St. Paul’s burned for the third time and lead melted off the roof and ran in the streets–or as Historic U.K. puts it, the acres of lead form the roof “poured down on to the street like a river.”
Eventually, larger firebreaks were created by using gunpowder to destroy houses.
The fire burned for four days before it was contained. It left the ground hot enough to scorch people’s shoes, and some spots smoldered for months. Eight-nine parish churches had burned (or eighty-seven, but let’s not quibble), along with theGuildhall and assorted jails, public buildings, markets, and city gates, not to mention 13,000 houses. Hundreds of thousands of people were left homeless. Some 436 acres, containing 13,000 houses, was destroyed.
By some estimates, only six people died in the fire (or eight, or sixteen), but guesses run as high as several thousand. Considering the number of homes destroyed, the higher number sounds convincing. Nobody sorted through the wreckage to count the dead. If you were poor or the middle-class, you died uncounted.
Not long after the fire was contained, a French watchmaker, Robert Hubert, was charged with starting it. He pleaded guilty and was convicted, even though the evidence he gave in court was contradictory, the jury considered him deranged, and the Lord Chief Justice told the king he didn’t believe a word of the man’s confession. What the hell, they hanged him anyway and the crowd tore his body to pieces.

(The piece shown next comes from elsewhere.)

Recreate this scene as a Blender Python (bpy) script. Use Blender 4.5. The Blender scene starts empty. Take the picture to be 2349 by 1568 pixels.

It’s important, in these situations, to have someone to blame–preferably a foreigner.
Once bit of business was taken care of, evidence emerged that he hadn’t gotten to London until after the fire started. A parliamentary investigation declared the fire an accident. Hubert, however, remained dead.
When the city began to rebuild, a law ordered that “no man whatsoever shall presume to erect any house or building, whether great or small, but of brick or stone.” If anyone ignored the rules, their house would be pulled down.